Bu resmi bir öykü kitabının giriş bölümü olarak görüyorum. Bilmediğimiz, gitmediğimiz, burada ama çok uzakta olan bir yaşam mücadelesini anlatan. Yaşamın; gerçek, yalın ve yabani taraflarını gözlemleyebileceğimiz bir fırsat. Belirli bir mesafeden, pencereden bakar gibi, ancak izleyici olarak dahil olabileceğimiz bir tablo. Bilmediğimiz yaşam formları ve onların yaşam mücadeleleri hakkında düşünme, doğayla tekrar bağ kurma fırsatı. İnsanlığın el değmediği yerlerde, aynı yeryüzünde ama bambaşka yerlerde, birbirleriyle hiç karşılaşmadan, farkında olmadan, yaşam, ölüm ve hayatta kalma savaşının her canlı için geçerliliğini hatırlatan bir sahne. Bana çok düşündürücü gelen bu söz aklıma geliyor; ‘Ormanda bir ağaç yıkılırsa (ya da bir dağda) ve etrafta kimse yoksa, o ağaç devrilirken ses çıkarmış mıdır?’
Tabloda; yaşam, ölüm ve yeniden doğum döngüsünü vurgulamak amacıyla çeşitli detaylar kullandım. Odak noktasında sağlıklı bir yaşam ağacı var ve tablonun çatısını bu görkemli ağaç taşıyor. Her ne olursa olsun yaşamın devamlılığını ve sağlamlığını anlatıyor. Ona dayanmış, devrilmiş kuru ağaç; ölümün ağırlığının, daima yaşama nasıl yüklendiğini gösteriyor. Resimde yaban keçilerinin yaşamın döngüsünün çeşitli dönemleri gözlemlenebiliyor. Resmin en altından kaya merdivenlerini tırmanarak sahneye dahil olan yavrulara anne eşlik ediyor. Yaşam ağacında hayatın meyveleri oyuncu tavırlarıyla göze çarpıyor. Sürünün lider erkekleri hiyerarşik şekilde kayalıklara dizilmiş, alttakiler yarı uykuda hayatlarını geçiriyor. Kavganın ve çürümenin tarafında ise uçurumun kenarında, üstünlük savaşında iki teke boynuz tokuşturuyor. Gözlerimizi uçurumun sonunda düşürdüğümüzde, orada, en güçlünün ölüme yenilmişliği yatıyor.

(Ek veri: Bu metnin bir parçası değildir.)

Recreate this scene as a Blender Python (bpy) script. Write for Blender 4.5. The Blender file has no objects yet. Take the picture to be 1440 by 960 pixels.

Alain de Botton; sanatın işlevlerinden biri olarak gördüğü, içsel olarak tekrar dengelenme bölümünde, sanatta doğa temalarının kullanımının rolünden bahseder. Bir toplum doğadan ne kadar kopmuşsa, o derece bir şiddetle bu olguya dokunulması gerektiğini savunur.
‘İçimizdeki doğayı kaybettiğimizde’; yani modern insanın doğadan kopuşuyla ve doğayla temasın sadece gönüllü olduğu bu dönemde, eski insanlardan farklı olarak sanatta ve sanatçıların zihninde doğa temalarının işlenmesi bir ihtiyaç olarak görülebilir. Gündelik hayatımızda sürekli etrafımızın yapay uyaranlarla çevrili oluşu, karmaşanın dikkat dağınıklığı ve yoğun bir koşturmacanın içinde bu durum, kaybettiğimiz bir parçamızı hatırlamak veya tekrar bulmak gibi düşünülebilir.
Doğaya hasret izleyici unuttuğu bir gerçekliğe tekrar tanıklık eder ve içsel olarak manalı bir karşılık bulduğu taktirde kendi dünyasında bu hisle iletişime geçer. Friedrich Schiller’e göre izleyiciler (şahitler) ve aynı zamanda sanatçılar doğayla sürekli temas içinde olsalardı, dışsal bir sanat nesnesinde, doğa fikrini aramayacaklardı. Sanatçının fikir dünyasında da doğa, bir fikir veya arayış olarak tekrar doğmayacaktı. Öyle ki, Schiller kurduğumuz bu yapay dünyada, doğaya karşı özlemimizin hastayken sağlığa kavuşma isteğine benzediğini söyler ve doğayı bu hallerimize bir çare bir ilaç olarak görür.
Schiller’e göre doğa fiziksel bir deneyim olarak insan hayatından git gide yok olmaya başlarsa fikir ve nesne olarak belirir. Bu fikir ve objelerde temsil edilen şey sadece doğa değil aynı zamanda doğanın temsil ettiği rahatlatıcı his, kendi kaideleri içinde yavaş ve sessizce işleyen canlılık, içsel ihtiyacımız ve hayatın sonsuz birliktelik içinde varoluşudur.
Uğruna doğamızı kaybettiğimiz dejenere kültürümüz bizi tekrar doğaya döndürmeyi başarabilirse belki ancak bu şekilde tekrar doğayla temas edebilmenin kıymetini ve özgürlüğünü hatırlayabiliriz. Bu durumda, doğanın koruyucusu görevini üstlenen sanatçılar ise içlerinde ve toplumda kaybolan doğayı arayıp, peşinden koşacaktır.